India will make its second attempt to land on the Moon today, days after a similar Russian lander crashed.

The Indian Space Research Organisation’s (ISRO) Chandrayaan-3 spacecraft will attempt to land a rover on the lunar south pole – in what would be a world first – just over a month after it blasted off from a launch pad in Sriharikota.

Prayers were held in temples, mosques and churches across India on Wednesday morning, and schoolchildren waved the Indian flag as they waited for live screenings of the landing.

They will be hoping for more success than Russia had with its Luna-25 spacecraft, which spun out of control and crashed into the Moon on Monday after a problem preparing for pre-landing orbit.

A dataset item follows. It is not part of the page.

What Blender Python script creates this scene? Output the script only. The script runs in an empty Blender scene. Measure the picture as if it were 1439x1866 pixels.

What time is the Indian Moon landing?

The Chandrayaan-3 spacecraft will attempt to put down its Vikram lander at 1.34pm BST.

Vikram detached from its propulsion module last week and has been sending back images of the Moon’s surface since entering lunar orbit on 5 August. Vikram is carrying a 26kg rover named Pragyaan, the Sanskrit word for wisdom, which it will release onto the Moon.

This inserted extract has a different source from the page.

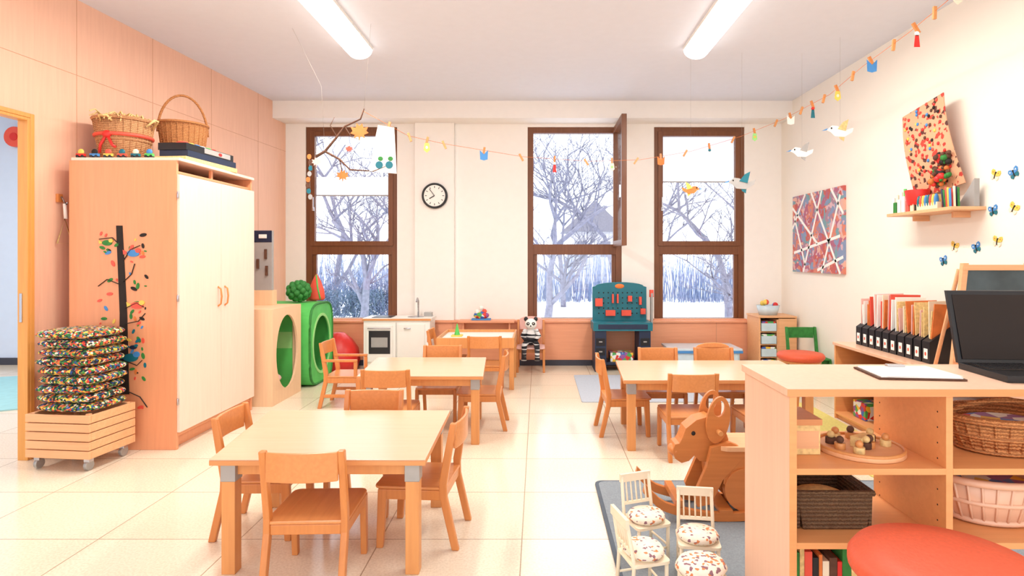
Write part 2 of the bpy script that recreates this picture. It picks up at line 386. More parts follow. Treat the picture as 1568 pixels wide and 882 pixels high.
# tables
def table(name,FL,FR,BR,BL,h=.52,top='top'):
    b=B(); q=[FL,FR,BR,BL]; c=Vector((sum(p[0] for p in q)/4,sum(p[1] for p in q)/4))
    b.prism(q,'xy',h-.006,h,top); b.prism(q,'xy',h-.028,h-.006,'edge')
    ins=[]
    for p in q:
        d=c-Vector(p); px=p[0]+math.copysign(.065,d.x); py=p[1]+math.copysign(.065,d.y); ins.append((px,py))
        b.box(px-.03,px+.03,py-.03,py+.03,0,h-.11,'leg'); b.box(px-.033,px+.033,py-.033,py+.033,h-.11,h-.028,'grey')
    for i in range(4):
        a=Vector(ins[i]);e=Vector(ins[(i+1)%4]); d=(e-a).normalized(); n=Vector((-d.y,d.x))*.011
        a=a+d*.03; e=e-d*.03
        b.prism([a-n,e-n,e+n,a+n],'xy',h-.085,h-.028,'leg')
    return b.obj(name,bev=.004)
table('play_table',(-1.43,2.54),(-.49,2.54),(-.505,3.36),(-1.54,3.36))
table('play_table',(-1.34,4.32),(-.405,4.32),(-.455,5.13),(-1.41,5.13))
table('play_table',(.61,4.18),(2.02,4.18),(2.05,4.98),(.66,4.98))
# white craft table at back
b=B(); b.box(-1.05,-.27,6.15,6.85,.50,.52,'white'); 
for (x0,x1,y0,y1) in ((-1.07,-.25,6.13,6.15),(-1.07,-.25,6.85,6.87),(-1.07,-1.05,6.15,6.85),(-.27,-.25,6.15,6.85)): b.box(x0,x1,y0,y1,.44,.55,'leg')
for x in (-1.04,-.28):
    for y in (6.18,6.82): b.box(x-.025,x+.025,y-.025,y+.025,0,.50,'leg')
b.cyl((-.9,6.5,.52),(-.9,6.5,.66),.035,'green',r2=.004); b.box(-.96,-.84,6.44,6.56,.52,.535,'yellow')
b.obj('craft_table')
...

The landing will be streamed live on the ISRO YouTube channel, which you can find here. The stream begins at 12.50pm BST.

What is the purpose of the mission?

Chandrayaan is the word for “Moon craft” in Sanskrit. The Chandrayaan mission is attempting to land a rover softly on the surface. A successful landing would make India the fourth country – after the US, the Soviet Union and China – to achieve the feat.

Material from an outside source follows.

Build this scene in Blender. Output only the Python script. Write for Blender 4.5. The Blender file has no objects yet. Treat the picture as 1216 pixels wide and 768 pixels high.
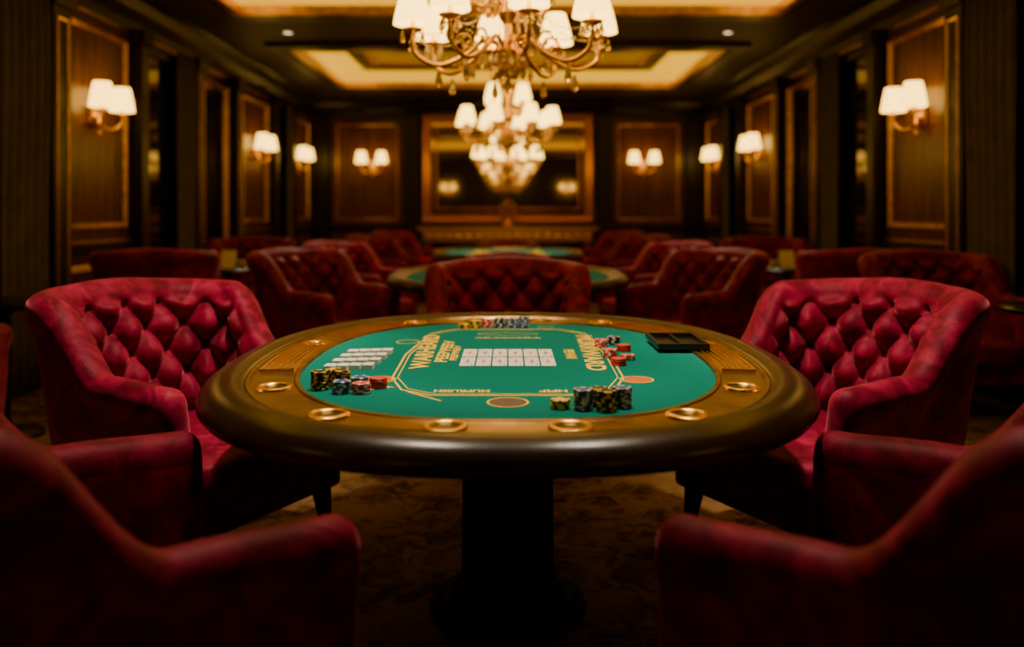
import bpy, bmesh, math, random
from mathutils import Vector, Matrix
random.seed(7)
S = bpy.context.scene
COL = S.collection
pi = math.pi

# ------------------------------------------------------------------ materials
def new_mat(name):
    m = bpy.data.materials.new(name); m.use_nodes = True
    nt = m.node_tree; b = nt.nodes.get("Principled BSDF")
    return m, nt, b
def setin(b, k, v):
    if k in b.inputs: b.inputs[k].default_value = v
def c4(c): return (c[0], c[1], c[2], 1)
def plain(name, col, rough=.5, metal=0, spec=.5, emis=None, estr=0, noise=0, nscale=20, bump=0):
    m, nt, b = new_mat(name)
    setin(b, "Base Color", c4(col)); setin(b, "Roughness", rough); setin(b, "Metallic", metal)
    setin(b, "Specular IOR Level", spec)
    if emis: setin(b, "Emission Color", c4(emis)); setin(b, "Emission Strength", estr)
    if noise or bump:
        tc = nt.nodes.new("ShaderNodeTexCoord"); n = nt.nodes.new("ShaderNodeTexNoise")
        n.inputs["Scale"].default_value = nscale; n.inputs["Detail"].default_value = 4
        nt.links.new(tc.outputs["Object"], n.inputs["Vector"])
        if noise:
            r = nt.nodes.new("ShaderNodeValToRGB")
            r.color_ramp.elements[0].position = .3; r.color_ramp.elements[1].position = .7
            r.color_ramp.elements[0].color = c4([x*(1-noise) for x in col])
            r.color_ramp.elements[1].color = c4([min(1, x*(1+noise)) for x in col])
            nt.links.new(n.outputs["Fac"], r.inputs["Fac"]); nt.links.new(r.outputs["Color"], b.inputs["Base Color"])
        if bump:
            bp = nt.nodes.new("ShaderNodeBump"); bp.inputs["Strength"].default_value = bump; bp.inputs["Distance"].default_value = .01
            nt.links.new(n.outputs["Fac"], bp.inputs["Height"]); nt.links.new(bp.outputs["Normal"], b.inputs["Normal"])
    return m
def velvet(name, dark, mid, lite):
    m, nt, b = new_mat(name)
    tc = nt.nodes.new("ShaderNodeTexCoord")
    n = nt.nodes.new("ShaderNodeTexNoise"); n.inputs["Scale"].default_value = 6.5; n.inputs["Detail"].default_value = 9
    n.inputs["Distortion"].default_value = 1.4; n.inputs["Roughness"].default_value = .66
    nt.links.new(tc.outputs["Object"], n.inputs["Vector"])
    r = nt.nodes.new("ShaderNodeValToRGB")
    r.color_ramp.elements[0].position = .38; r.color_ramp.elements[1].position = .64
    r.color_ramp.elements[0].color = c4(dark); r.color_ramp.elements[1].color = c4(lite)
    e = r.color_ramp.elements.new(.5); e.color = c4(mid)
    nt.links.new(n.outputs["Fac"], r.inputs["Fac"]); nt.links.new(r.outputs["Color"], b.inputs["Base Color"])
    n2 = nt.nodes.new("ShaderNodeTexNoise"); n2.inputs["Scale"].default_value = 260
    nt.links.new(tc.outputs["Object"], n2.inputs["Vector"])
    bp = nt.nodes.new("ShaderNodeBump"); bp.inputs["Strength"].default_value = .25; bp.inputs["Distance"].default_value = .003
    nt.links.new(n2.outputs["Fac"], bp.inputs["Height"]); nt.links.new(bp.outputs["Normal"], b.inputs["Normal"])
    setin(b, "Roughness", .5); setin(b, "Specular IOR Level", .2)
    setin(b, "Specular Tint", (1, .4, .45, 1))
    setin(b, "Sheen Weight", .7); setin(b, "Sheen Roughness", .3); setin(b, "Sheen Tint", (1, .20, .29, 1))
    return m
def wood(name, c1, c2, rough=.3):
    m, nt, b = new_mat(name)
    tc = nt.nodes.new("ShaderNodeTexCoord"); mp = nt.nodes.new("ShaderNodeMapping")
    mp.inputs["Scale"].default_value = (9, 9, 1.0)
    n = nt.nodes.new("ShaderNodeTexNoise"); n.inputs["Scale"].default_value = 2.2; n.inputs["Detail"].default_value = 7; n.inputs["Distortion"].default_value = .6
    r = nt.nodes.new("ShaderNodeValToRGB"); r.color_ramp.elements[0].position = .3; r.color_ramp.elements[1].position = .7
    r.color_ramp.elements[0].color = c4(c1); r.color_ramp.elements[1].color = c4(c2)
    nt.links.new(tc.outputs["Object"], mp.inputs["Vector"]); nt.links.new(mp.outputs["Vector"], n.inputs["Vector"])
    nt.links.new(n.outputs["Fac"], r.inputs["Fac"]); nt.links.new(r.outputs["Color"], b.inputs["Base Color"])
    setin(b, "Roughness", rough)
    return m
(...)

The landing is set to take place near the little-explored south pole of the Moon. The six-wheeled lander and rover module is configured with payloads that would provide data to the scientists on the properties of lunar soil and rocks, including chemical and elemental compositions, said Dr Jitendra Singh, minister for science and technology.

Rough terrain makes a south pole landing difficult, and a first landing would be historic. The region’s water ice could supply fuel, oxygen and drinking water for future missions.

Carla Filotico, a partner and managing director at consultancy SpaceTec Partners, said: “Landing on the south pole would actually allow India to explore if there is water ice on the Moon. And this is very important for cumulative data and science on the geology of the Moon.”

For India, a successful Moon landing would mark its emergence as a space power as Prime Minister Narendra Modi’s government looks to spur investment in private space launches and related satellite-based businesses.

The country’s £100m Chandrayaan-2 mission failed in 2019, when it entered the lunar orbit but lost touch with its lander, which crashed while making its final descent.

ISRO chairman Sreedhara Panicker Somanath said the main objective of the mission this time is a safe and soft landing on the Moon.

He said the Indian space agency had perfected the art of reaching the Moon, “but it is the landing that the agency is working on”.

Numerous countries and private companies are in a race to successfully land a spacecraft on the lunar surface.

In April, a Japanese company’s spacecraft apparently crashed while attempting to land on the Moon. An Israeli non-profit tried to achieve a similar feat in 2019, but its spacecraft was destroyed on impact.

With nuclear-armed India emerging as the world’s fifth-largest economy, Mr Modi’s Hindu nationalist government is eager to show off the country’s prowess in security and technology.

India is using research from space and elsewhere to solve problems at home. Its space programme has already helped develop satellite, communication and remote-sensing technologies and has been used to gauge underground water levels and predict weather.